9 common sports training myths: counter arguments included

Sports Training

Sports training is an important aspect of life. Whether training for an event or simply looking for a better physique doesn’t matter. Everyone wants the best results.

We will all try to equip ourselves with the best information available. Unfortunately, not everything we hear is right. Here are some of the most common sports training myths, along with the real truth.

Here’s our take on some common sports training myths:

1. Putting On Weight Is Bad

Especially when it comes to dieting, many people wrongly believe that the key to a better body is reducing weight. It isn’t. The key is to lose fat.

Muscle is denser than fat. Therefore, seeing an increase on the weighing scales isn’t indicative of regression. This is something that many beginners suffer early on, and it can often see them quit too early. As long as you’re losing fat and gaining muscle, you’re doing just fine.

 

2. Longer Training = Better Results

The idea that running for an hour brings better results than running for half hour makes total sense. But the body is a complex machine, and it’s not quite as simple as that.

Short bursts are often better than steady movements. If you don’t see the desired results, switching to an HIIT workout is probably one of the best ways to make an improvement.

 

3. Cardio Is The Only Way To Lose Weight

Many beginners will hit the gym and pound the treadmill and cross trainer with hopes of losing weight. This will help, but you shouldn’t overlook the importance of strength training too.

Lifting weights can burn just as many (if not more) calories. Meanwhile, the added muscle will allow you to burn more calories in the future. If losing weight is your goal, incorporating strength training is vital.

 

4. Cardio Will Limit Weight Gains

Similarly, many body building beginners believe that burning calories via cardio will limit results. It won’t. In fact, starting your sessions with a little light cardio workout is advised. Not only will it raise your heart rate, but it will also warm those muscles.

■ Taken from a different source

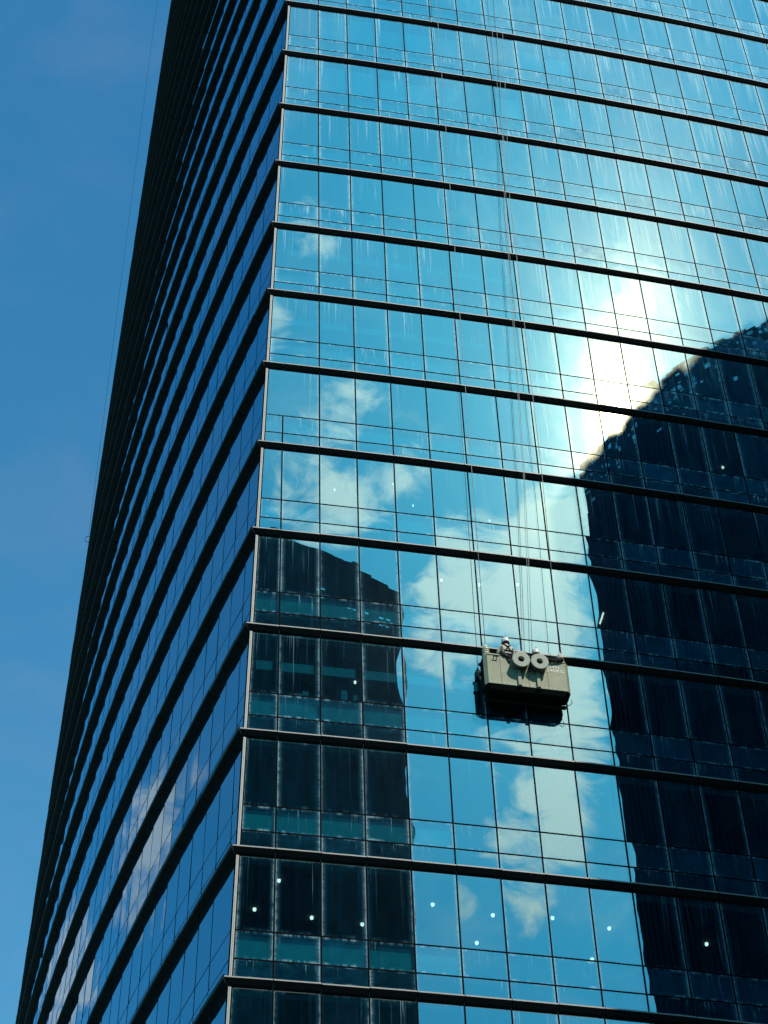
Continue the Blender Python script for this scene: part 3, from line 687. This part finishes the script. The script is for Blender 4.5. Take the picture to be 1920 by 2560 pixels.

This can be a fantastic way to reduce the risk of injuries. Warm up, train, and warm down. It’s the only route to unlocking your full potential.

 

5. Training Is Expensive

One of the main stumbling blocks that people cite as a reason to avoid exercise is the cost. Like anything, it can be expensive if you want it to be. But if you want to keep things cheap, then that’s possible too.

Running is free. Cycling involves a one-off investment. Team sports are often cheap. Meanwhile, if you use the gym on a regular basis, then the monthly fees are easily justified. Some excuses are acceptable, but money is not one of them.

 

6. I Shouldn’t Eat Fats

Not strictly a training tip, but diet is something that needs a similar level of attention. For many, the thing that lets them down is a lack of education on the subject. One of the biggest issues is fat content.

Fats are a crucial part of the human diet, and you need to consume a healthy level. The important thing is to control how you are getting them. Choose nuts and other healthy options over processed snacks, and you should be just fine.

 

7. I Have To Train Every Day

To get the best results, training has to become an integral part of your life. But it doesn’t mean you shouldn’t ever take a day off. Even world-class athletes take regular breaks to give their body enough time to recuperate. You should too.

For the average person, hitting the gym five times a week is more than enough. The key is to get the most out of your workouts and combine it with good lifestyle choices.

 

8.  Stick To One Routine

Once you’ve found a routine that brings good results, it can be tempting to stick with it forever. However, the body is very quick to adapt. To get the best results long-term, mixing things up on a regular basis is vital.

As well as maximising results, it can be the key to keeping exercise fun. You shouldn’t need any more motivation than that.

 

9. Results Should Be Immediate

It doesn’t matter if you are looking to lose fat or gain muscle, working out is not a short-term fix. Getting the best results requires dedication over a long period. In fact, it can take up to 12 weeks for others to even see a noticeable change in your appearance.

So if you feel like throwing in the towel, give it at least three months. If you still aren’t seeing results, find a new regime.